Las Vegas Sun

April 18, 2024

supreme court:

Las Vegas files petition in city hall dispute

CARSON CITY – The Las Vegas City Council says efforts to get a public vote in the upcoming municipal election on building a new city hall in downtown Las Vegas “are ill conceived and poorly implemented.”

The council has told the Nevada Supreme Court that opponents of the city hall are making only “half-hearted efforts” in their legal battle and “may be seeking a graceful way out of the position their flawed initiatives have placed them.”

Attorney Daniel Polsenberg filed the legal brief for the council to support the decision of District Judge David Barker that the initiative petitions signed by 14,000 residents are defective and the city hall issue should not be allowed on the June 2 election ballot.

And the city got support from two groups called the Downtown Las Vegas Alliance and Livework LLC that filed a brief that said the opponents, including the Culinary Union “continues their efforts to hold Las Vegas hostage to its demands through its attempt to force defective measures onto the ballot, in the hopes of stifling future development.”

The Supreme Court has decided to speed up consideration of the issue, and the briefs from the Las Vegas Taxpayer Accountability Committee and the Las Vegas Redevelopment Reform Committee are due next Monday.

These two committees, with the backing of the Culinary Union, believe the city hall will cost $267 million to build while backers say the cost is $150 million in a lease-purchase plan.

Tami D. Cowden, who signed the brief representing the downtown alliance and Livework, says the opponents “have relied more on the perceived emotional appeal of their self-declared status as champions of taxpayers, than on accepted legal principals.”

The city council approved the plans and opponents are suggesting the voters have a chance to reverse the decision at the election next month.

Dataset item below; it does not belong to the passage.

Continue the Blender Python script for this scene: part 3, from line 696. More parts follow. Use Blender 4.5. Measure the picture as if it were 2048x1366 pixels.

Those opposed say the Supreme Court also could order a special election.

There is only one council race on the city election and it would cost an additional $450,000 to expand the election ballot.

Judge Barker ruled the initiative petition was invalid on grounds it contained more than one subject and the language was misleading.

Polsenberg said the initiative contains one subject about the lease-purchase agreement and then a second about plans and the project contract. The initiative, Polsenberg said, “violates the single-subject rule requirement” in Nevada law.

He also said there are six other reasons why the Supreme Court should reject the appeal to order the issue on the municipal election.